Wednesday, June 1, 2016

Japan Exodus - Day 46: One Month In, Hello Fuji-San!!

That yesterday was the 11th of May consequently makes today the 12th, and exactly marks one month of completed cycling from the southern tip of Okinawa! Taking the long way around, seeing the sights, stopping for beer with friends, waiting out the rain, it all can be done from Okinawa to just shy of Toukyo. A very special stop before I hit Japan’s center city. A collectively revered and very special landmark is where you will find me, just next to one of Japan’s many United Nation’s Education, Science, and Culture Organization (UNESCO) world heritage sights. 

That’s right! Got a month to spare? Why not take a trip around Japan and find your way to Mt. Fuji?

Both times now that I have passed through this region the heavens prepared the weather for my visit. Two years ago when circumstances brought Go and I on a duel journey to, and up, Mt. Fuji (read it here), the day was as clear and sun warm, with just as much snow found on the tip top of the grand mountain. Don’t let that “little” patch of snow fool you however. At the peak the weather is freezing. Just looking at that reminds me of the pain in my fingers and nose from cycling back down against the cold wind. Small prickles of hot needles poking the nerves of either. It’s a unique feeling actually, between the numbness growing around your extremities from the outside, and a tingling pain from within. Torture. The wind that hits you in the face down makes for small tears at the sides of your eyes. Which, in turn, the cold Fuji conditions turns instantly into icicles, bringing the pain of dry broken skin if ever you should blink.


Perhaps that is why the old proverb goes, “If you climb the mountain once, you are wise. If you climb the mountain twice, you are a fool.”

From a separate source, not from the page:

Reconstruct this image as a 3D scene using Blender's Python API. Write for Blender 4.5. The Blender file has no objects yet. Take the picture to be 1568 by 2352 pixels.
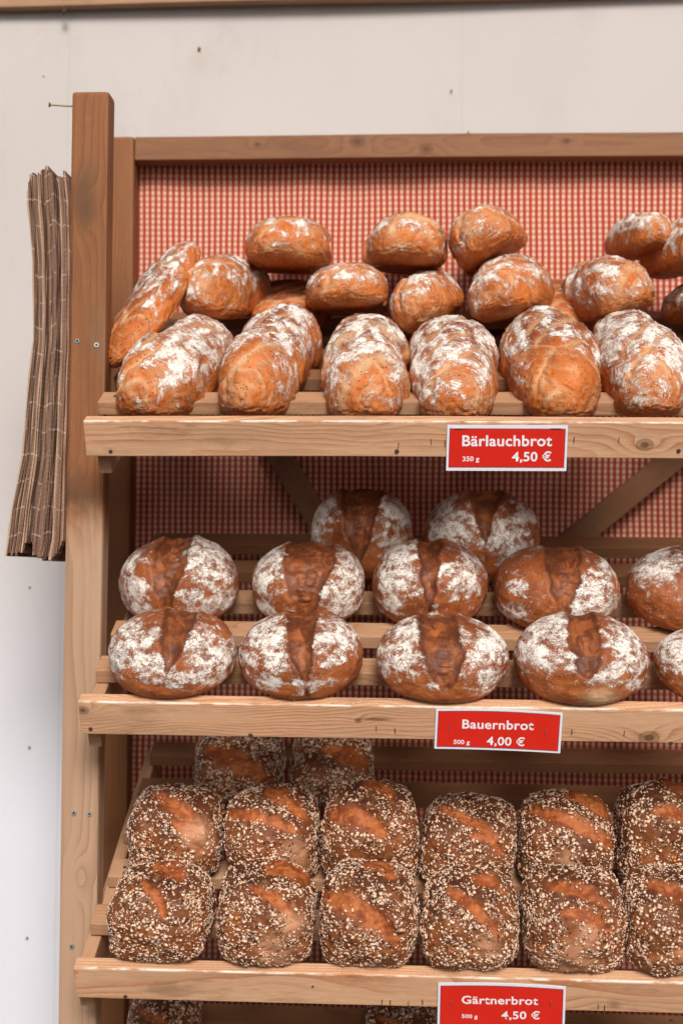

Let’s rewind the day a bit. I woke up in a park today, not in a rest stop. That is your first telling sign that the city approaches. Rest stops were designed for people driving cross country, away from cities and into small, less known towns or remote areas in valleys or along scenic routes (I suppose my former town of Tosa was a little too remote as we had no such station). Point is, there is a correlative ratio of Japanese country side to availability of rest stations. Toukyo may have many things that simply can’t be had anywhere else in the world, but nature is not one of them. Accordingly, my camping procedures must adjust.

Still, not so bad, heh? At one point in the middle of every night, everything is an opaque shade of grey and black. Then, slowly, like the opening overtones of a grand symphony, the small insects and bids call out, the grass, dew, mountains, and sky come into focus. The morning sun. Early rays will highlight everything in slow colorful resolution.


As the days pass, I wake up earlier and early with those sights and sounds as my alarm.

Aha! This might even be the exact same road Go and I cycled on two years ago. I notice the perfect alignment of road facing the base of Mt. Fuji straight ahead. It is a view one hardly forgets because the road almost teases you, taunting your view with the end of the rainbow.

What an amazingly clear day. A few clouds lingering around the top, necessary for just the right amount of ambiance. Can you imagine what it might me like to live in this house, to have this as your view every day? I want to think that I would never cease to be amazed by the scene, and hold BBQ’s every single chance that came my way for the most smallest of reasons. 

To reach Fuji-san twice in my life is a celebration worth splurging on breakfast for.

Besides, I was super h-u-n-g-r-y! Let’s see…eggs for omelets, some meat to fry up and grease the pan, veggies because you have to, cheese for the omelets, avocado because everything tastes better with avocadoes, and whole pineapple because it is my favorite fruit of all time and is all cut up and prepared to eat for pre/during/and post meal dessert.
My eyes, and camera lens, could not choose what to focus on more, the breakfast I covered in spoon full after spoon full of avocado, or the marvelous image of Fuji as a backdrop to the beginning of this most excellent day. Can you see it? 

One more shot of this spectacular mountain before I say my goodbyes. Or perhaps, just see you laters.


Days are getting hot now, on the verge of becoming too hot to cycle in during the mid-section of the day from 11am until 2pm. Today reached 27 degrees Celsius at its peak. Spring has sprung, and summer brings the Sun. If things continue this way, and there would no indication why they would not, I will have to make adjustments to my cycling routine. Devote mornings to cycling as much as I can, then rest for three hours mid-day under shade with food, and finish off the last part of the day with an easy ride into some place I know I can relax and keep a smile.

Today, the first day of my 30th year on this Earth, smiles were had all around.